_DATA EXCERPT_
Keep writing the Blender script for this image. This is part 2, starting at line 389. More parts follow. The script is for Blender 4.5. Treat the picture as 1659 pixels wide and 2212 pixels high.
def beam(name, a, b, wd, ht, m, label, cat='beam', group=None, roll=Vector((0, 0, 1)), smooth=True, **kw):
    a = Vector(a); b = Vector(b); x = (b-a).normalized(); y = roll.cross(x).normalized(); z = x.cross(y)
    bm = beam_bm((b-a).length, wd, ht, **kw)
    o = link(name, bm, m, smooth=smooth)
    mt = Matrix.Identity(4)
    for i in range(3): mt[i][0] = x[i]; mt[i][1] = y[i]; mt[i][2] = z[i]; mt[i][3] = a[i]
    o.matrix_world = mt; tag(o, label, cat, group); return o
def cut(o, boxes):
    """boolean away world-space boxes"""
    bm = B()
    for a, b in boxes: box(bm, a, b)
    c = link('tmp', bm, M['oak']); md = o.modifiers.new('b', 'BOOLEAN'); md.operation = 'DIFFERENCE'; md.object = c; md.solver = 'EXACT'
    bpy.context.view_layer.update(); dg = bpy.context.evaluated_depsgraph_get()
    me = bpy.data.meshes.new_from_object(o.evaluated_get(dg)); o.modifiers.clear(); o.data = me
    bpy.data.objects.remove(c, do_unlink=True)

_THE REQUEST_
Your task is to repeat the data exactly; please include every line.

_ANSWER IN FULL_
Keep writing the Blender script for this image. This is part 2, starting at line 389. More parts follow. The script is for Blender 4.5. Treat the picture as 1659 pixels wide and 2212 pixels high.
def beam(name, a, b, wd, ht, m, label, cat='beam', group=None, roll=Vector((0, 0, 1)), smooth=True, **kw):
    a = Vector(a); b = Vector(b); x = (b-a).normalized(); y = roll.cross(x).normalized(); z = x.cross(y)
    bm = beam_bm((b-a).length, wd, ht, **kw)
    o = link(name, bm, m, smooth=smooth)
    mt = Matrix.Identity(4)
    for i in range(3): mt[i][0] = x[i]; mt[i][1] = y[i]; mt[i][2] = z[i]; mt[i][3] = a[i]
    o.matrix_world = mt; tag(o, label, cat, group); return o
def cut(o, boxes):
    """boolean away world-space boxes"""
    bm = B()
    for a, b in boxes: box(bm, a, b)
    c = link('tmp', bm, M['oak']); md = o.modifiers.new('b', 'BOOLEAN'); md.operation = 'DIFFERENCE'; md.object = c; md.solver = 'EXACT'
    bpy.context.view_layer.update(); dg = bpy.context.evaluated_depsgraph_get()
    me = bpy.data.meshes.new_from_object(o.evaluated_get(dg)); o.modifiers.clear(); o.data = me
    bpy.data.objects.remove(c, do_unlink=True)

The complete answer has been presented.